* RECORDS PROVIDED:
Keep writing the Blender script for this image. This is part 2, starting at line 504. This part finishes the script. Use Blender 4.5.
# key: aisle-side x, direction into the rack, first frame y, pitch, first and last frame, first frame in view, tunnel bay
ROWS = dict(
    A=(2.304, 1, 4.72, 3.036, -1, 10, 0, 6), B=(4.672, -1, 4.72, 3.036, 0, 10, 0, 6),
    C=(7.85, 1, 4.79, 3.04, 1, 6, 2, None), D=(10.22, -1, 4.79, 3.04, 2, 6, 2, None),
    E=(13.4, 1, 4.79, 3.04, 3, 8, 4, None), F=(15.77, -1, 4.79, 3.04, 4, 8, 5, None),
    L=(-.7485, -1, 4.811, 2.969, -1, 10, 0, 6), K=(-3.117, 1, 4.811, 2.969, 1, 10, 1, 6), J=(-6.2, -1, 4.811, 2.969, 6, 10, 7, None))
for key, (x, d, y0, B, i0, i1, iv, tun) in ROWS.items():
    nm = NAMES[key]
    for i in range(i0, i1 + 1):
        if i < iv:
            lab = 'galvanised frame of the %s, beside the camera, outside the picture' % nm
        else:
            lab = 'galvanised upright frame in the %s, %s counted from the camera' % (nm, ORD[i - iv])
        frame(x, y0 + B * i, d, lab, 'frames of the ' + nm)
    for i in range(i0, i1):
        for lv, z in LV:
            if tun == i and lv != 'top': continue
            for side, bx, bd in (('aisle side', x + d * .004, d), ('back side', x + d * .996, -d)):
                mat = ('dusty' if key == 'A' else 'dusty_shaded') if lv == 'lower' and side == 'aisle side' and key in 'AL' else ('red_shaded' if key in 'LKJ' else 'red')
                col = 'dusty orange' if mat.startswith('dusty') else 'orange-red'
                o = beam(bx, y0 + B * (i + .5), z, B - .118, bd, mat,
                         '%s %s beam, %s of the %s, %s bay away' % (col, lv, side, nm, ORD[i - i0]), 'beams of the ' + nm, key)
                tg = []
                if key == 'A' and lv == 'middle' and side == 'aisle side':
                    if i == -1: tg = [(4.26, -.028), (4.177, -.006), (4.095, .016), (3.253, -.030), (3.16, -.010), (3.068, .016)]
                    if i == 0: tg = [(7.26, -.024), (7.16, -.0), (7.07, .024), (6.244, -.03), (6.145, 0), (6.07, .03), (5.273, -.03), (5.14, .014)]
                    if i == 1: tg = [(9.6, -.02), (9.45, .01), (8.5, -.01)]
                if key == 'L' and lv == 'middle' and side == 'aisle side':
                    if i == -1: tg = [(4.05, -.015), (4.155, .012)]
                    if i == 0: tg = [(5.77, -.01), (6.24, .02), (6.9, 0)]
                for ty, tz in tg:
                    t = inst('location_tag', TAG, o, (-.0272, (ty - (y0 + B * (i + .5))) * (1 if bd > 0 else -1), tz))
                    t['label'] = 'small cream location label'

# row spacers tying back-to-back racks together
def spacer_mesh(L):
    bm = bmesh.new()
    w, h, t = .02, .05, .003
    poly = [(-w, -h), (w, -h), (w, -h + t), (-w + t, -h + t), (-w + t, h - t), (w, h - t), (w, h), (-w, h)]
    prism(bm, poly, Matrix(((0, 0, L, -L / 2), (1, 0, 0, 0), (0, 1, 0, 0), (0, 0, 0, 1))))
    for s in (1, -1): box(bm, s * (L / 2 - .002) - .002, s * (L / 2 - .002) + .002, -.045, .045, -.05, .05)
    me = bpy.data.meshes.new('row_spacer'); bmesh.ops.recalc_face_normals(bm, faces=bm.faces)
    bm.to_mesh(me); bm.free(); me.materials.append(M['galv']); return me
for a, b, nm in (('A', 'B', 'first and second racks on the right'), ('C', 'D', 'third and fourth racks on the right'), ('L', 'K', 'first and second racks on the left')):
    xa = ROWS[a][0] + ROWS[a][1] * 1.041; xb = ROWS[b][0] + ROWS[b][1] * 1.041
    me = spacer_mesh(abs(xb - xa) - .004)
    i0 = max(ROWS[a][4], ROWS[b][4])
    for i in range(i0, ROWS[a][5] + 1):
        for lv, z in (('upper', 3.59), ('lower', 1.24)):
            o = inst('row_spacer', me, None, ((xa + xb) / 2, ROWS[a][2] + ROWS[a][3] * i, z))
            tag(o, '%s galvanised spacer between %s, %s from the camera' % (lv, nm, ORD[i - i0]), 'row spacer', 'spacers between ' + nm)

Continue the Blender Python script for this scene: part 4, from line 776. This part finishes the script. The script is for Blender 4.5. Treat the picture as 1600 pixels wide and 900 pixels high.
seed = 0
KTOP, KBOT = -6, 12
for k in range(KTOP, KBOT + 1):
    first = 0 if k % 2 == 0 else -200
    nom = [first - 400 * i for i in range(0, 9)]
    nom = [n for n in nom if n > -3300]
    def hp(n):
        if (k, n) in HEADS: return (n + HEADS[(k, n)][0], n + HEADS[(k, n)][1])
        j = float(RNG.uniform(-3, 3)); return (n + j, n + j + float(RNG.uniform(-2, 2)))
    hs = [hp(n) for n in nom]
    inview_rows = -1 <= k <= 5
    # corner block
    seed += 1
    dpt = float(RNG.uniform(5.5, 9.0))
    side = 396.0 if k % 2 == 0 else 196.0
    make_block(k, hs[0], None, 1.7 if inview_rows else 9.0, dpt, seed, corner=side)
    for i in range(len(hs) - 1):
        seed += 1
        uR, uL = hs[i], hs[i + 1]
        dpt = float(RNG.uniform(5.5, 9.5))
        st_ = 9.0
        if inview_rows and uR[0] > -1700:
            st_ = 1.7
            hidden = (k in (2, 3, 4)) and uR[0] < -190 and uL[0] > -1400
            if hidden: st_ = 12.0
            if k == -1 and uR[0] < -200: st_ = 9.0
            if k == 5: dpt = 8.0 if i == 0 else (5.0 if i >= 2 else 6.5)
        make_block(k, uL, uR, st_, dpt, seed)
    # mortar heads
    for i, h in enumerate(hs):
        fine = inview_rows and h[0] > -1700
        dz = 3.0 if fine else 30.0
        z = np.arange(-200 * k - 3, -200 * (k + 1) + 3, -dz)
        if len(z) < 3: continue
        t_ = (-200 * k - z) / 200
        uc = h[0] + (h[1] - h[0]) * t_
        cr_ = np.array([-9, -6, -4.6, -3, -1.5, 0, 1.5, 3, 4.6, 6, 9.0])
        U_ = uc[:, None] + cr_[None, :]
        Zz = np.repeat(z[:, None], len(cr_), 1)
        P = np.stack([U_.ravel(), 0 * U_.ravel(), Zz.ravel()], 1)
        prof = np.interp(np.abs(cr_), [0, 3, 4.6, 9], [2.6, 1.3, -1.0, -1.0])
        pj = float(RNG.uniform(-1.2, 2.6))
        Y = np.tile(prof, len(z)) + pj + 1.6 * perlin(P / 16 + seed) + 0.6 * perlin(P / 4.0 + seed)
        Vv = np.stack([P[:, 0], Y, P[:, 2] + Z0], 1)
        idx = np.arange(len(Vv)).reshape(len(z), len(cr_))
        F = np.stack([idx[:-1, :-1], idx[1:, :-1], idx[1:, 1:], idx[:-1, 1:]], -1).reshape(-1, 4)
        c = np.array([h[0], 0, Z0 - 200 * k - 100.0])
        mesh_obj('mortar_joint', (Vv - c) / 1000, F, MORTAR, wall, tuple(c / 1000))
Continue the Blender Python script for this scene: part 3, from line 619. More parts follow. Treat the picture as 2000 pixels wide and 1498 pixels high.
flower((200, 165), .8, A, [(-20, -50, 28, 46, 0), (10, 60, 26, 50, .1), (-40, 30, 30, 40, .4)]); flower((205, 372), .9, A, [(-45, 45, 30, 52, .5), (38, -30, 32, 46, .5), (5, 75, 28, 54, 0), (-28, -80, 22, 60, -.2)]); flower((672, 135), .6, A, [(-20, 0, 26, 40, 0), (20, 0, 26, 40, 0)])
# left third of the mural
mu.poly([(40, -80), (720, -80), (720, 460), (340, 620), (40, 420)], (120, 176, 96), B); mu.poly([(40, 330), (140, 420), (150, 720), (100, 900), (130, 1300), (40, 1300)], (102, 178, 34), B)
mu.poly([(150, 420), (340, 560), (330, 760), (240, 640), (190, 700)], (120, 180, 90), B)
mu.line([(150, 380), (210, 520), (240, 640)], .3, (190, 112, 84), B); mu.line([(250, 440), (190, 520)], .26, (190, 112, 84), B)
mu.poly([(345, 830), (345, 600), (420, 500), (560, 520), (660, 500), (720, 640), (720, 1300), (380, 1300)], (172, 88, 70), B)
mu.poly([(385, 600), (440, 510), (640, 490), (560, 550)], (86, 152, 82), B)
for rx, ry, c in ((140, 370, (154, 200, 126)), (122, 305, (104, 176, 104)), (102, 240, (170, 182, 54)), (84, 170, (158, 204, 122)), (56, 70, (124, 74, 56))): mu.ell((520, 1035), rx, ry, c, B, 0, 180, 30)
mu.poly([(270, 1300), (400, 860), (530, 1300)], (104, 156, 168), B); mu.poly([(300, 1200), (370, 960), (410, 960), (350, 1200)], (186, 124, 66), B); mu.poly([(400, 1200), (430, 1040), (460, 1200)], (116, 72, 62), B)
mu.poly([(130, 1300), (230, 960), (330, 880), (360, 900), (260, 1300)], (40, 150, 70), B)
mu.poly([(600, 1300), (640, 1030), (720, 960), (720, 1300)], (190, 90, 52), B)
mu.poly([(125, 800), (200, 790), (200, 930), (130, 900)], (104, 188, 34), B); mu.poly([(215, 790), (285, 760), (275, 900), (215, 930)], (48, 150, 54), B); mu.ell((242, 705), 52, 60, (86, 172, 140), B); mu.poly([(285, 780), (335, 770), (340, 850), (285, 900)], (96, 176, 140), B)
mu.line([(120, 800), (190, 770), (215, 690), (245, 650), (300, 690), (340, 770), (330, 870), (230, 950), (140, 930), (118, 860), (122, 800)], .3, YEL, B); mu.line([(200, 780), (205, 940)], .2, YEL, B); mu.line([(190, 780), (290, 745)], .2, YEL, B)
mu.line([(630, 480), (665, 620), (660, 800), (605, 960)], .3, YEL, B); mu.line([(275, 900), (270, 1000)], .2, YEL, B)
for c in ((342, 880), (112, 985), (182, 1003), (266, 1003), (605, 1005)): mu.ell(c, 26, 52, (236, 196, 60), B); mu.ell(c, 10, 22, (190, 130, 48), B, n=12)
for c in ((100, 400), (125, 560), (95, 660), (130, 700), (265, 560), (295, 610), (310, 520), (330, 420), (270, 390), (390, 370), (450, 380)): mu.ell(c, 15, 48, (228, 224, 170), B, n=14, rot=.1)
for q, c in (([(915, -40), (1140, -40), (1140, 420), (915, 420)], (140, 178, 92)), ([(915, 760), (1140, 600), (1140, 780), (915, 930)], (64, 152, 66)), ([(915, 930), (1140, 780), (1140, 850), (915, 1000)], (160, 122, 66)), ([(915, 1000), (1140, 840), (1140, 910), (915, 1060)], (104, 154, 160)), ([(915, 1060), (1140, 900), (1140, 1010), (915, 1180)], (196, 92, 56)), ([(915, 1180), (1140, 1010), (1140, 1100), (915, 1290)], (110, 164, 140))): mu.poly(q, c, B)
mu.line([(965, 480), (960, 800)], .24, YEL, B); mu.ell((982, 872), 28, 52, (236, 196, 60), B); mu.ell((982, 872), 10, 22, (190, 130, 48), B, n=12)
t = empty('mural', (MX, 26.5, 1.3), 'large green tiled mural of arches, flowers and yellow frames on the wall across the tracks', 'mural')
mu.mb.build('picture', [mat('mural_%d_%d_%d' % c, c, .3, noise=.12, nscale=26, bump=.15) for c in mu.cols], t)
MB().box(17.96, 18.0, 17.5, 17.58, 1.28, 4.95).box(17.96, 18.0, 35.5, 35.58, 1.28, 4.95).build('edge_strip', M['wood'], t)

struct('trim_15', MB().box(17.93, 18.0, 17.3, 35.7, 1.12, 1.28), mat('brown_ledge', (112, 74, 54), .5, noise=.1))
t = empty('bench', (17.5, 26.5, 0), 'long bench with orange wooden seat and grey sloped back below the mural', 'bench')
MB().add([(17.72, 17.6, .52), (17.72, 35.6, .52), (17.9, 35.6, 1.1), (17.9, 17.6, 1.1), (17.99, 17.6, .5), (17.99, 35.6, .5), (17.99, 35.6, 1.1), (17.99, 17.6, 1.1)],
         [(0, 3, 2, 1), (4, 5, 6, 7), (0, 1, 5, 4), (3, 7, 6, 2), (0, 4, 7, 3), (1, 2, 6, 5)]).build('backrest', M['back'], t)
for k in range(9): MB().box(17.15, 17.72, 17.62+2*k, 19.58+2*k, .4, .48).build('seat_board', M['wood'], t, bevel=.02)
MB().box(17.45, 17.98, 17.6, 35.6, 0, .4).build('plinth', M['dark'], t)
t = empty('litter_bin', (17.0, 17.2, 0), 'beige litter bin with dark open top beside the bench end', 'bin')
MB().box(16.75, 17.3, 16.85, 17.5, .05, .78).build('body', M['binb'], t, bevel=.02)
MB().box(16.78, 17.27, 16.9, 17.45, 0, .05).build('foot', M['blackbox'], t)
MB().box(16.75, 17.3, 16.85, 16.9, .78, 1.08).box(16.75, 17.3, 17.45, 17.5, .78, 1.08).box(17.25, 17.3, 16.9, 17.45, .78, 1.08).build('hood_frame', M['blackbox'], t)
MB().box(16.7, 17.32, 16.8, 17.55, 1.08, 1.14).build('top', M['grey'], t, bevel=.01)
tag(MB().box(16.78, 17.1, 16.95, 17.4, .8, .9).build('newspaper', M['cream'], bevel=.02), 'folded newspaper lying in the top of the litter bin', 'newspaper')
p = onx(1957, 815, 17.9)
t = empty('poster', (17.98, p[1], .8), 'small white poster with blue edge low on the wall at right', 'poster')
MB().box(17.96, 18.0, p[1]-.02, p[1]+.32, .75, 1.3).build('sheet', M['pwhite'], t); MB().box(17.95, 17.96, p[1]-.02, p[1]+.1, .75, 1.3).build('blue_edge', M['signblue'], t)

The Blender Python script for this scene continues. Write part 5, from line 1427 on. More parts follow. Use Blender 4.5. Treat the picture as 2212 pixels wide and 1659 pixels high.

* TASK INSTRUCTIONS: Looking at the data above, show all lines where the word "high" occurs.

* SOLVED PROBLEM:
Continue the Blender Python script for this scene: part 4, from line 776. This part finishes the script. The script is for Blender 4.5. Treat the picture as 1600 pixels wide and 900 pixels high.
Continue the Blender Python script for this scene: part 3, from line 619. More parts follow. Treat the picture as 2000 pixels wide and 1498 pixels high.
The Blender Python script for this scene continues. Write part 5, from line 1427 on. More parts follow. Use Blender 4.5. Treat the picture as 2212 pixels wide and 1659 pixels high.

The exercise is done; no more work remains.